What is needed
For the material that follows, return exactly the lines from the one with "D=.64, feathers=800, flen=lambda" through the one with "tag(link(bpy.data.objects.new('haze', hb)), kind='stuff')", both ends included.

Information supplied

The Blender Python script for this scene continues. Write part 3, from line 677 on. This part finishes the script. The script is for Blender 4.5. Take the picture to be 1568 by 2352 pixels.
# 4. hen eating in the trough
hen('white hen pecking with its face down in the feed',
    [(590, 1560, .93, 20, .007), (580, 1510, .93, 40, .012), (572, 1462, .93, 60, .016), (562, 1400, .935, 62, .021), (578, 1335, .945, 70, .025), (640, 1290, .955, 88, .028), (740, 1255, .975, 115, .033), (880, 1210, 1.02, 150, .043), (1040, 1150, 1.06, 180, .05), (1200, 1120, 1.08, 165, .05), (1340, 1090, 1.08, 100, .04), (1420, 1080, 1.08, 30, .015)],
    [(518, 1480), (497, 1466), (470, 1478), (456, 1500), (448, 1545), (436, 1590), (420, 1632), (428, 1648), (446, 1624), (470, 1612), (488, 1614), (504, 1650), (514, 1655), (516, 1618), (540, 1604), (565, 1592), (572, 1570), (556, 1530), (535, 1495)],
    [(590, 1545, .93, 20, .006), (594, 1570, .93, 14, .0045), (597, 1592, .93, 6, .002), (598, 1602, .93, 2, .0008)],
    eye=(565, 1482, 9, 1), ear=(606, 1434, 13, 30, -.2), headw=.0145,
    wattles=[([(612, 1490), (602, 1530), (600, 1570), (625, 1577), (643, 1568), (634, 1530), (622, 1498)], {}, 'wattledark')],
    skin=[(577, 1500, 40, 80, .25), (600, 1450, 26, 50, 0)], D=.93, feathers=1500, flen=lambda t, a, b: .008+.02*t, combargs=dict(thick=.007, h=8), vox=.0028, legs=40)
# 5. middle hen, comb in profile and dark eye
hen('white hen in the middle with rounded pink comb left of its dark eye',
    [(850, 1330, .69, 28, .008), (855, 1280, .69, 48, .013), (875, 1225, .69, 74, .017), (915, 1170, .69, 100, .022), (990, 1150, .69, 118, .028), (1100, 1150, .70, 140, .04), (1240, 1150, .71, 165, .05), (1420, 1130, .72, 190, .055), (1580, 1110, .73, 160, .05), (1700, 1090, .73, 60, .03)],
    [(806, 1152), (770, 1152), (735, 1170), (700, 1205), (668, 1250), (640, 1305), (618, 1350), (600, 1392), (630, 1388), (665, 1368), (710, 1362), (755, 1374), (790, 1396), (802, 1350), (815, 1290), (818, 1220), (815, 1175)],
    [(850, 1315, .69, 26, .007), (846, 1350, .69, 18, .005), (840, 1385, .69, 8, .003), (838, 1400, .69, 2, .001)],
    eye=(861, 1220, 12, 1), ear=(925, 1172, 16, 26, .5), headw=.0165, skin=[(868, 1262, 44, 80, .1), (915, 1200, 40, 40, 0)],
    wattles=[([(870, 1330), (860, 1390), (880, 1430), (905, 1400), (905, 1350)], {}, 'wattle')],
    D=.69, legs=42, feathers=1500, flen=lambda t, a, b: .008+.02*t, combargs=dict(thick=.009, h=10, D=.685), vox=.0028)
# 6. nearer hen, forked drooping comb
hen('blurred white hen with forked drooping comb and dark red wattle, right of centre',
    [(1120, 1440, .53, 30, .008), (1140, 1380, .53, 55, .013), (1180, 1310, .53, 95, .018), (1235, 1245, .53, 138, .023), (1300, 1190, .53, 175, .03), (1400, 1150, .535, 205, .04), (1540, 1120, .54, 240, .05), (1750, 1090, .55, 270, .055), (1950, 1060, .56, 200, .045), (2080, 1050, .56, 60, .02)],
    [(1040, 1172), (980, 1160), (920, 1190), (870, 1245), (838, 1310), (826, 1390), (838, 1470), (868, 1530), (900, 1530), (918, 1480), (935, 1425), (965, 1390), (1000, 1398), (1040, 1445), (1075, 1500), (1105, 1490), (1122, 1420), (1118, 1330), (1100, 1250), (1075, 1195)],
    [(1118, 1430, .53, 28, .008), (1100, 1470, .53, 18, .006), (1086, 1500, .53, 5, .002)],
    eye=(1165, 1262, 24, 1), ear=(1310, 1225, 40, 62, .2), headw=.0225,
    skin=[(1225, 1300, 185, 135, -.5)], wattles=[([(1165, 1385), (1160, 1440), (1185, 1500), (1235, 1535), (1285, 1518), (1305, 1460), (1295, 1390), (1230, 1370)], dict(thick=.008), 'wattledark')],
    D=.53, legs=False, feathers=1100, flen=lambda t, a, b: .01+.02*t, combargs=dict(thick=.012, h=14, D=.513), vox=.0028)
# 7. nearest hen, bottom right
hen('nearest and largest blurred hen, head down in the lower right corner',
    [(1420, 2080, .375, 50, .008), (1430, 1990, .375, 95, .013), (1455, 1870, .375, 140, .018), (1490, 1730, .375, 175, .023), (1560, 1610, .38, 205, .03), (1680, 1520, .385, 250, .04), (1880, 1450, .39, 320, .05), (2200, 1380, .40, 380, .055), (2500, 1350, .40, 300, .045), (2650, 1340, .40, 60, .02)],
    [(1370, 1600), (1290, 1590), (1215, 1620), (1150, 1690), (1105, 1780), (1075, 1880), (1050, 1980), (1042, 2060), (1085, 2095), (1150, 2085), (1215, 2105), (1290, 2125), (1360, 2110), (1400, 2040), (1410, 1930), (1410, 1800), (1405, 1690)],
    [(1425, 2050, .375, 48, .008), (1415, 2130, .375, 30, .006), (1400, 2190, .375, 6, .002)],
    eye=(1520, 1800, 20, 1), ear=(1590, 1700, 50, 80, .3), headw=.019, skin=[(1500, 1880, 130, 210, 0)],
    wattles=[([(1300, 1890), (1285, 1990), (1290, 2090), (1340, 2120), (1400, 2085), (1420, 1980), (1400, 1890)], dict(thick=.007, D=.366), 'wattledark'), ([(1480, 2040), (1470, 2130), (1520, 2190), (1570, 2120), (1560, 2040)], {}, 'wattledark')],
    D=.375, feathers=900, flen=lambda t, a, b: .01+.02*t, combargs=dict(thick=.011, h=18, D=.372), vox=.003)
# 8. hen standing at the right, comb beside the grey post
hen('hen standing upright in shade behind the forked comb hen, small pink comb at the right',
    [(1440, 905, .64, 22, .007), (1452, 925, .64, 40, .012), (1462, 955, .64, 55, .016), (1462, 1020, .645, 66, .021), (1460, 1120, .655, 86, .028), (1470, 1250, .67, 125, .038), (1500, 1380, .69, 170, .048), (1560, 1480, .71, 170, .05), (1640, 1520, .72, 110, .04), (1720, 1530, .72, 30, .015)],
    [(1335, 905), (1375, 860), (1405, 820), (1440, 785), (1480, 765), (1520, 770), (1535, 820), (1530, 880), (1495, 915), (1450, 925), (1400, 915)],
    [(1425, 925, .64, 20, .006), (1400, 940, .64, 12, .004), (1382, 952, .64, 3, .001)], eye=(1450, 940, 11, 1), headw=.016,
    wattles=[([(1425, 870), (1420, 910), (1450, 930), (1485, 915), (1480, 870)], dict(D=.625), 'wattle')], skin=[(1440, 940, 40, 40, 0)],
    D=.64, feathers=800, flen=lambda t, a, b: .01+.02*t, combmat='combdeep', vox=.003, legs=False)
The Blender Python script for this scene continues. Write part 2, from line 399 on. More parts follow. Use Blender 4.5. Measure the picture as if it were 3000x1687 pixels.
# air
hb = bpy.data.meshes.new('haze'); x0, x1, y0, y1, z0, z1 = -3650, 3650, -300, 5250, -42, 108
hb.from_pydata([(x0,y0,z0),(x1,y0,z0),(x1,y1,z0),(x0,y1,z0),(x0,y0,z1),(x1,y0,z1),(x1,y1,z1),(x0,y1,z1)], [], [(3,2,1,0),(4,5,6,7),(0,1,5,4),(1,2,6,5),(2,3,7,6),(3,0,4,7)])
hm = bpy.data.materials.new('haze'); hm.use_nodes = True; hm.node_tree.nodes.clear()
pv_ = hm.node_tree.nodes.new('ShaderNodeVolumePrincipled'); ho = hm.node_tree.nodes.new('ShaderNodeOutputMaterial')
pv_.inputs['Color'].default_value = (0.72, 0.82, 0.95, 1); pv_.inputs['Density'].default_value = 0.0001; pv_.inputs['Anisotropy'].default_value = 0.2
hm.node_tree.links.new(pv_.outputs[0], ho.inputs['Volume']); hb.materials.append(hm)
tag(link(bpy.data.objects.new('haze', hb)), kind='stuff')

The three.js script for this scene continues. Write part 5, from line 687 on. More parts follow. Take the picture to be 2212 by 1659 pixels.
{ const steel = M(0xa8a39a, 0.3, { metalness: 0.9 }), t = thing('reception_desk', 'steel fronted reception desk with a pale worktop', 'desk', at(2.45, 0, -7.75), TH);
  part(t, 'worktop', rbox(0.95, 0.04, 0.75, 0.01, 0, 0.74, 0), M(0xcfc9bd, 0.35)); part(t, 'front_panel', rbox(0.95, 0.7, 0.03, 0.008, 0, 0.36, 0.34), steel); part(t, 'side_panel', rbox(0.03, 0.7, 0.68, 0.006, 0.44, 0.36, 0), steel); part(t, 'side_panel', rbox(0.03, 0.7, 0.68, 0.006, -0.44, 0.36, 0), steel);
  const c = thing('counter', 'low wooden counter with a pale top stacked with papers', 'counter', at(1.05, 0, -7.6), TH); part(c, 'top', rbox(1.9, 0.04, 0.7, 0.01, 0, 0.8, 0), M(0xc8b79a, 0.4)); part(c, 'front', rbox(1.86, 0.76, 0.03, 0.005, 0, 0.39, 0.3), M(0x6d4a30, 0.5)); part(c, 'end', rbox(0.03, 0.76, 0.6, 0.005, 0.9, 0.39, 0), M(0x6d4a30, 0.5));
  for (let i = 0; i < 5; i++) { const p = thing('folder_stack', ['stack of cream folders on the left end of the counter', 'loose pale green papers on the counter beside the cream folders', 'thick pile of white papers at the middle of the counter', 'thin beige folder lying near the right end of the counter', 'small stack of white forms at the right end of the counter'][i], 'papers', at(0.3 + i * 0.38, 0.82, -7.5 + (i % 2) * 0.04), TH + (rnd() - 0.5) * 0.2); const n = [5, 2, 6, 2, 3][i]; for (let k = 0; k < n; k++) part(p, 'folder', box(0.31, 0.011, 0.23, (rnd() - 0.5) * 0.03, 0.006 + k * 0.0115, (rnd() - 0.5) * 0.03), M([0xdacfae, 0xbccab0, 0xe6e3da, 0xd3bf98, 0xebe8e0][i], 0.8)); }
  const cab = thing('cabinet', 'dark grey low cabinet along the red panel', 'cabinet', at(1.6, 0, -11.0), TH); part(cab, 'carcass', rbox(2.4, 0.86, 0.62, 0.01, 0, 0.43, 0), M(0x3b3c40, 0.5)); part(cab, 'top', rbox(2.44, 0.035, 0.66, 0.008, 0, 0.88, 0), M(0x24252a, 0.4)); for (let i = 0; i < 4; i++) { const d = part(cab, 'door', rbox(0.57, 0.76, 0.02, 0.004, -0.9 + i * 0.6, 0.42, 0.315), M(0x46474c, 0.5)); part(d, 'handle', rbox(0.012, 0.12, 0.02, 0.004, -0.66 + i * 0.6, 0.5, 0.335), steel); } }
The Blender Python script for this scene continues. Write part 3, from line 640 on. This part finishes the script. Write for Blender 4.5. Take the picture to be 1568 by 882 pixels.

Output for this task
    D=.64, feathers=800, flen=lambda t, a, b: .01+.02*t, combmat='combdeep', vox=.003, legs=False)
The Blender Python script for this scene continues. Write part 2, from line 399 on. More parts follow. Use Blender 4.5. Measure the picture as if it were 3000x1687 pixels.
# air
hb = bpy.data.meshes.new('haze'); x0, x1, y0, y1, z0, z1 = -3650, 3650, -300, 5250, -42, 108
hb.from_pydata([(x0,y0,z0),(x1,y0,z0),(x1,y1,z0),(x0,y1,z0),(x0,y0,z1),(x1,y0,z1),(x1,y1,z1),(x0,y1,z1)], [], [(3,2,1,0),(4,5,6,7),(0,1,5,4),(1,2,6,5),(2,3,7,6),(3,0,4,7)])
hm = bpy.data.materials.new('haze'); hm.use_nodes = True; hm.node_tree.nodes.clear()
pv_ = hm.node_tree.nodes.new('ShaderNodeVolumePrincipled'); ho = hm.node_tree.nodes.new('ShaderNodeOutputMaterial')
pv_.inputs['Color'].default_value = (0.72, 0.82, 0.95, 1); pv_.inputs['Density'].default_value = 0.0001; pv_.inputs['Anisotropy'].default_value = 0.2
hm.node_tree.links.new(pv_.outputs[0], ho.inputs['Volume']); hb.materials.append(hm)
tag(link(bpy.data.objects.new('haze', hb)), kind='stuff')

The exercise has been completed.